The Gamble House Pasadena Review - Greene and Greene Design Another National Historic Landmark

Front of the House


The Gamble House and the Family who lived there was brought to life by Matthew, our docent as he led us through the National Historic Landmark.  David and Mary Gamble, of the Procter and Gamble Company commissioned the Gamble House 100 years ago as a retirement residence.   A team of gifted craftsmen labored for 11 months to create The Gamble House, designed by architects Greene & Greene. Led by general contractor Peter Hall, and his brother, John, Scandinavian craftsman woodworkers, they turned, joined, carved, and rubbed 17 species of wood into the house and furnishings that today are recognized as one of the greatest achievements in American architecture and craftsmanship.  The furniture, wood carvings, built-in cabinetry, rugs, paneling, lighting, leaded stained glass, accessories and landscaping were all custom-designed by the architects, and were created in the true hand-crafted spirit of the Arts and Crafts movement.

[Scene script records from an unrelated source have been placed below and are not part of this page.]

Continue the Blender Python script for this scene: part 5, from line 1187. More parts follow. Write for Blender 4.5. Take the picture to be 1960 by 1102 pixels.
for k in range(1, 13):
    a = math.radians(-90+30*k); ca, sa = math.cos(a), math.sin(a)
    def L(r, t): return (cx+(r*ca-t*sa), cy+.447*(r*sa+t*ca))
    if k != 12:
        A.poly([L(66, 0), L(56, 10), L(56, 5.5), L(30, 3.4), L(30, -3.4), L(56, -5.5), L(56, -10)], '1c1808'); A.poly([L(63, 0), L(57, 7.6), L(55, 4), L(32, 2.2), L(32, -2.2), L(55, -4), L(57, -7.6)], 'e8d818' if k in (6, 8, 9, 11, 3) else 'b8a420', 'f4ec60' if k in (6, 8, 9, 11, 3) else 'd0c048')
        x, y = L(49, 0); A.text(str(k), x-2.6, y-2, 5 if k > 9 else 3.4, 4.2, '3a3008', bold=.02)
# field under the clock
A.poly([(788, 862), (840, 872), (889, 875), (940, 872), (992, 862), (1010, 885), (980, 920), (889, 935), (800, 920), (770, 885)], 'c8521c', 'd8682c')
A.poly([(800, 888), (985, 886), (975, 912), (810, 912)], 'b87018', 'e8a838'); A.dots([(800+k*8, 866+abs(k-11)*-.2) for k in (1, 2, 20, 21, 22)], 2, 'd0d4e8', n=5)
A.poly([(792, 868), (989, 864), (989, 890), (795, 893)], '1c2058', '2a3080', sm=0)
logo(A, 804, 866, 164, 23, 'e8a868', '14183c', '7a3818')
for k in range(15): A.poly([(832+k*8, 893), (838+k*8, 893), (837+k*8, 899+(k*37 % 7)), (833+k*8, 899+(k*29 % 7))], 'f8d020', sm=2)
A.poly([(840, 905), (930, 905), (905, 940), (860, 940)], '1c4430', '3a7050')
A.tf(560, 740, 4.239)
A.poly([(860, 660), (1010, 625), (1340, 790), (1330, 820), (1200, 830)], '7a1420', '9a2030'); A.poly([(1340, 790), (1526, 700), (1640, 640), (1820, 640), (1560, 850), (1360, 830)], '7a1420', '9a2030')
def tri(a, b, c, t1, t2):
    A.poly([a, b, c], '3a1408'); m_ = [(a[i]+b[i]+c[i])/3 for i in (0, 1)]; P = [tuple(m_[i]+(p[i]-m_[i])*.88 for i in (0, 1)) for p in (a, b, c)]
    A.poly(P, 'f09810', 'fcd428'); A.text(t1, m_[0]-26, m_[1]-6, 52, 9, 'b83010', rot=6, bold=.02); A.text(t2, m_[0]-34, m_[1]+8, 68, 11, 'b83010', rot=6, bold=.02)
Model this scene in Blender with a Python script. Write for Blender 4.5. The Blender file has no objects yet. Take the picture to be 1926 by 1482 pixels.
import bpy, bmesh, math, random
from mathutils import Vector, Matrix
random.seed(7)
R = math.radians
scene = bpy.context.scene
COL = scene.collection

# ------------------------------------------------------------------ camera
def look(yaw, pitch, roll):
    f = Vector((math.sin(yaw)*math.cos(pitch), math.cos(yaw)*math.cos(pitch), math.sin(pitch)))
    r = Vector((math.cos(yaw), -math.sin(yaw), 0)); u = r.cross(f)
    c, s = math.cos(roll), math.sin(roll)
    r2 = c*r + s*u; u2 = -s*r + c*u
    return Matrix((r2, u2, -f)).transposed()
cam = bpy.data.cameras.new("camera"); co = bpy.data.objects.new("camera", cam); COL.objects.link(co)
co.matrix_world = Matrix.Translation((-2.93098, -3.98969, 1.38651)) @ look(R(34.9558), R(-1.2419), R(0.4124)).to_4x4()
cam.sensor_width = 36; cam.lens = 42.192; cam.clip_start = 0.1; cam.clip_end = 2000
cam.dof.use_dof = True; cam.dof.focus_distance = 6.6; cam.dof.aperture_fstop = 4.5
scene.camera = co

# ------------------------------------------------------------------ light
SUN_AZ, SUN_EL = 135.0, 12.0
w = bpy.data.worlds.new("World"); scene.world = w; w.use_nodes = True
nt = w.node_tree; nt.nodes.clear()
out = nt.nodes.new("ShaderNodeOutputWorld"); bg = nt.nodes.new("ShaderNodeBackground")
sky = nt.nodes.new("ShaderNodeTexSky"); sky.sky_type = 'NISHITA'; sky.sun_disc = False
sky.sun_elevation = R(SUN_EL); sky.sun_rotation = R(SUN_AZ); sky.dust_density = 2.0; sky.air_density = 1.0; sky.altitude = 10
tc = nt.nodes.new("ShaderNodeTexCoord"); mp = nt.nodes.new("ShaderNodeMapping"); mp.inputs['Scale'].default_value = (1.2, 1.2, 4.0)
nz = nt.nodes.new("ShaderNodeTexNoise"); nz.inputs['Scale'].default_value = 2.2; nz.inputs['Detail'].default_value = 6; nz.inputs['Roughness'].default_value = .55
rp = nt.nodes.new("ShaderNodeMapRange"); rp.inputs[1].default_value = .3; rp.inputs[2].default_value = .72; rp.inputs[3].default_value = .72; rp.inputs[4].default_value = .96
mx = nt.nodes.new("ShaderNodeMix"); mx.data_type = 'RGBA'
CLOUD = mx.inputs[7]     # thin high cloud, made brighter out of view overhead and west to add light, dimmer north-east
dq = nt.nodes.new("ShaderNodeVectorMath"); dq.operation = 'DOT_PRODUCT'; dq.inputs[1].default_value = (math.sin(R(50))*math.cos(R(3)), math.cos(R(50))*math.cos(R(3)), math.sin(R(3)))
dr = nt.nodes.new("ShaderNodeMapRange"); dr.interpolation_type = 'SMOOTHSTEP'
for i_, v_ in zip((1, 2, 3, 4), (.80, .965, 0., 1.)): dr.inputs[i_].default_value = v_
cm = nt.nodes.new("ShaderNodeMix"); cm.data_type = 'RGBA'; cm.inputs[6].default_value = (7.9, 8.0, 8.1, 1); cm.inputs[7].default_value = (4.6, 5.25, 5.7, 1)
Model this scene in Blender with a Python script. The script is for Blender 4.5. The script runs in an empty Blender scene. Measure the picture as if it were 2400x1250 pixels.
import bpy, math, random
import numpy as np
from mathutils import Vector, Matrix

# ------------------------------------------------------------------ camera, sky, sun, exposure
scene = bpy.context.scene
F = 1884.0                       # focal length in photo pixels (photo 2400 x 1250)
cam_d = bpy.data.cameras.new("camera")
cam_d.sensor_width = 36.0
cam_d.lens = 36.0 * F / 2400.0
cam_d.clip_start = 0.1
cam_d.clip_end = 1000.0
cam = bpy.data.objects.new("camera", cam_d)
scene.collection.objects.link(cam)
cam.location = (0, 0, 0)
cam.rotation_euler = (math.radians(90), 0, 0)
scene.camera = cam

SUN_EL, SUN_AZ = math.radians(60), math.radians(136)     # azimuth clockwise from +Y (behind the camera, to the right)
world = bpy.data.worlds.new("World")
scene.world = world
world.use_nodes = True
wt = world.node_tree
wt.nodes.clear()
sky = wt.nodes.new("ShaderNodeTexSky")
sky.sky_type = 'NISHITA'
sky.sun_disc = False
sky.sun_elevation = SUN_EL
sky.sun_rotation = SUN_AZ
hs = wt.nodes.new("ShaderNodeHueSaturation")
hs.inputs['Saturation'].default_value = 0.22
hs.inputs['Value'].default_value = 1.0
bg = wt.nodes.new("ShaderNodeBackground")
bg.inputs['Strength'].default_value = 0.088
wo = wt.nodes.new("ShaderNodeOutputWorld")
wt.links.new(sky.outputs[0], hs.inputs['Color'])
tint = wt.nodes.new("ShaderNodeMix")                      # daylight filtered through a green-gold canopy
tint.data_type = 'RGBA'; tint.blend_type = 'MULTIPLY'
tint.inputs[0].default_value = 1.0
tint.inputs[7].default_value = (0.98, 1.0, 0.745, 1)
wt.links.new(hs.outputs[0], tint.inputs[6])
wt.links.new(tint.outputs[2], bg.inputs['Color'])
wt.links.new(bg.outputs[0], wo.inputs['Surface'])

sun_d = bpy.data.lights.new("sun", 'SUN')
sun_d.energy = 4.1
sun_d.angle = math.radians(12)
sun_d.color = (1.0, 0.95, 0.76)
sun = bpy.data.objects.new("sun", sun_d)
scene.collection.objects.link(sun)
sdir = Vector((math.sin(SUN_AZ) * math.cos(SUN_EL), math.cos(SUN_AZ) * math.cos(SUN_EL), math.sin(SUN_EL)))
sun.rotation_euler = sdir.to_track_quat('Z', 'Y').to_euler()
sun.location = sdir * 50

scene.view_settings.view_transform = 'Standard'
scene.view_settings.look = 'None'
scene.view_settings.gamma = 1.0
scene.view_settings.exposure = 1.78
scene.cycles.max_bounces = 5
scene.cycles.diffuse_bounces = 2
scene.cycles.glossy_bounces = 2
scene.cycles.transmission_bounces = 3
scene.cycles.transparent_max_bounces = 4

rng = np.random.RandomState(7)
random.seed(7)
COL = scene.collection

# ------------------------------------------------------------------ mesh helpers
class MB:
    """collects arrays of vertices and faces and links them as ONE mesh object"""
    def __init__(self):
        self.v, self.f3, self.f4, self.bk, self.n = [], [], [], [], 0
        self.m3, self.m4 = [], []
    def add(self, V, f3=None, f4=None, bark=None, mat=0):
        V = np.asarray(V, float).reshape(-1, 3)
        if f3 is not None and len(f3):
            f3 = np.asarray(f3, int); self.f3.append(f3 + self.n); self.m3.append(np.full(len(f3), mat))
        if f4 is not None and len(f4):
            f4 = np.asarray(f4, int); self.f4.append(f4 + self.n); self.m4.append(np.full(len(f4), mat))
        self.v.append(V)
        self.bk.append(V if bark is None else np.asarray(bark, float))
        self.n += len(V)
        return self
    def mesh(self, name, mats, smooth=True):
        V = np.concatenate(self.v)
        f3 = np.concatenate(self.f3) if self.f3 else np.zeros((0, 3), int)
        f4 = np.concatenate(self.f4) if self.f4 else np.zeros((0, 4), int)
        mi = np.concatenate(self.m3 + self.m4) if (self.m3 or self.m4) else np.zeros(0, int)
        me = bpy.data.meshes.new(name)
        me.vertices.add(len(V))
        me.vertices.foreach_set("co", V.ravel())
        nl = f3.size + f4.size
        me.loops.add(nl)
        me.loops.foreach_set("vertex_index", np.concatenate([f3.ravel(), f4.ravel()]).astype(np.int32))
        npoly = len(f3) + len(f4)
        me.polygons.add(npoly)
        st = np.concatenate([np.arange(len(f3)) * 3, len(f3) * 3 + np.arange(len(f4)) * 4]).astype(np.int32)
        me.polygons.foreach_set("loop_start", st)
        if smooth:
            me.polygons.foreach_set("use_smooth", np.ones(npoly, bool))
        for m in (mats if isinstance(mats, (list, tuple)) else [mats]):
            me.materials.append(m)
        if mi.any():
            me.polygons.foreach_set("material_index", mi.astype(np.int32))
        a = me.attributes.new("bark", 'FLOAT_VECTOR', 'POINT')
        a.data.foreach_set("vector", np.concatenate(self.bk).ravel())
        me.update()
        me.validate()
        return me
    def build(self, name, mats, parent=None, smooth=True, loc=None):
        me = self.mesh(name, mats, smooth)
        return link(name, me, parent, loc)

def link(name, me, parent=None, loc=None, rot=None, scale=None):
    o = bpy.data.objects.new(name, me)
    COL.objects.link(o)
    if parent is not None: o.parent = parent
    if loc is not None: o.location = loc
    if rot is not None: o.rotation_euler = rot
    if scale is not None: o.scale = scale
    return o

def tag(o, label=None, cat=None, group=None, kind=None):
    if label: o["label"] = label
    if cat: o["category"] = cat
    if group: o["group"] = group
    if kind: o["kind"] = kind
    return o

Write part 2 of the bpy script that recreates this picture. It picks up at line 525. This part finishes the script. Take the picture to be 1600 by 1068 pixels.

Every detail was taken into consideration, every peg, oak wedge, downspout, air vent, hardware fitting, etc. contributed to creating a home that was completely congruent.

Built in 1908


One of my favorite things about the home was the exquisite stained glass art in the windows in entry hall and in the dining room.  In the entry hall was the design of a tree with gorgeous leaves on the branches.  We were told that for years there was much discussion as to what type of tree it was supposed to depict.  Perhaps the question was settled when a Japanese tourist said it was a particular tree that grew in Japan.  That would make sense since the Greene’s had a definite oriental influence in their work.

Afternoon Sunray


The gorgeous stained glass in the dining room changes colors according to the time of day.  

Back of the House


Perfect Stones makeup the Border


In 1966 The Gamble House was presented by the heirs of Cecil and Louise Gamble to the City of Pasadena in a joint agreement with the University of Southern California in the interest of its cultural heritage and historic preservation.